Tuesday, 29 September 2009

Calls for France Télécom boss to resign as suicides reach 24

Regular readers of HR Case Studies will already be aware of the tragic cost of company restructuring at France Telecom, where there has been a rising number of suicides over recent months. The blame for these alarming statistics has been placed at the door of France Telecom’s 'modernisation' programme, which has seen 22,000 jobs lost and 10,000 people change jobs (often from a technical to a customer service or sales role).

In a further development today, Didier Lombard, the chief executive of France Télécom, faced calls for his resignation after another member of staff committed suicide yesterday, bringing the tally to 24 deaths in 18 months.

The latest in a list of deaths, which has shocked France and sparked debate over restructuring at the telecommunications giant, occurred on Monday when a 51-year-old employee killed himself in the French Alps. The man left a note blaming the ''atmosphere'' at work before throwing himself off a motorway bridge in Alby-sur-Chéran.

Like many of the suicide victims at the former state monopoly, he had recently switched jobs — in his case moving to a call centre where he had been given demanding performance objectives.

Visiting the site in Alby-sur-Chéran, Mr Lombard was booed by employees as he announced an end to the programme of compulsory job changes for managers. He also suspended staff performance indicators at the call centre, but failed to quell a storm of protest over the spate of suicides. The main Trade Union within France Telecom believe that the resignation of Mr Lombard is the only solution, but it seems that resignation is not on Mr Lombard’s agenda. The French government are already involved in the case, and ministers have urged a more ''humane'' approach to job changes at France Telecom, prompting Mr Lombard to hire 100 additional advisers in human resources and launch negotiations with unions on workplace stress.

France Télécom boss lambasted as suicides reach 24

1 comment:

  1. I’m not too familiar with French ways of working but I can’t imagine that Mr Lombard embarked on this “modernisation” programme of change without consulting with his management team and, I would presume, the unions. Interesting then that when things go pear shaped that he is being held up as the sacrificial head that will cure all ills.

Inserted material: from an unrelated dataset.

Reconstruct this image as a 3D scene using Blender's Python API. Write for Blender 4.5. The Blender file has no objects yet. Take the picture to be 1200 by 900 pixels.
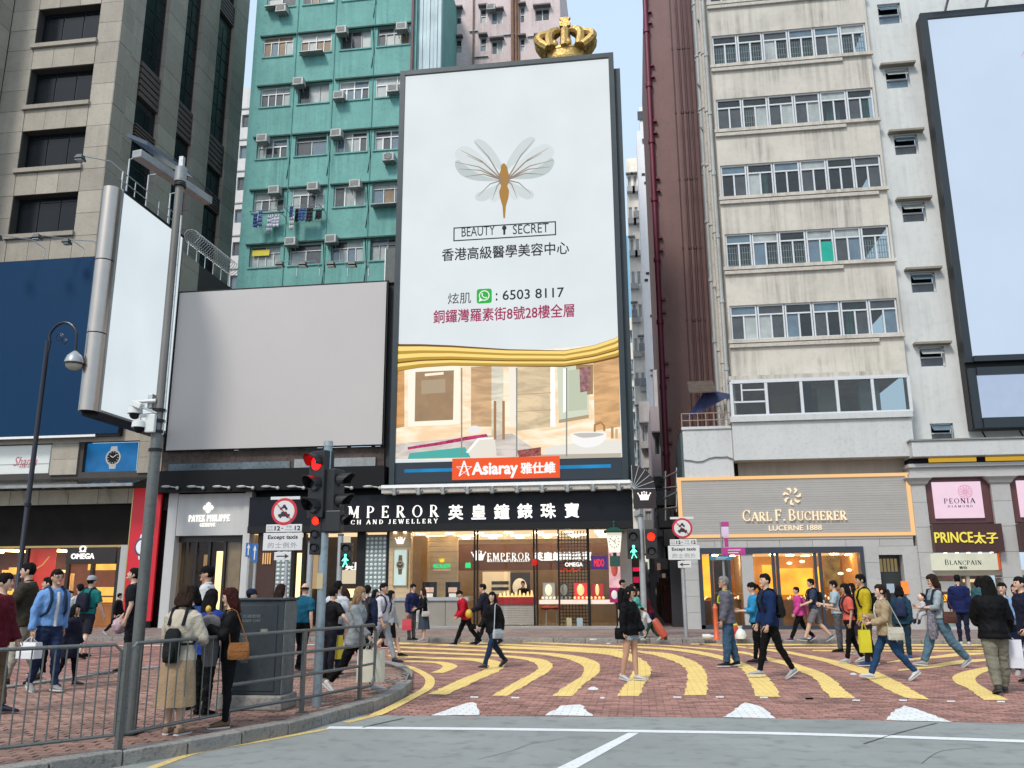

    I hope that the suspension of staff performance indicators is to allow a review of said measures to ensure they are appropriate for the task in hand and not a move to get rid of such measures altogether. Organisations have to be able to measure performance without the threat of blood on their hands and presumably the litigation that will follow!!

    In previous articles you have spoken about the importance of exit interviews. Not sure if any of the 100 new HR Advisers profess to be Mediums but, in the absence of specific information about what made the atmosphere at work so intolerable that a plunge of a motorway bridge was preferable, then perhaps their first task should be to talk to the living to find out what life is really like.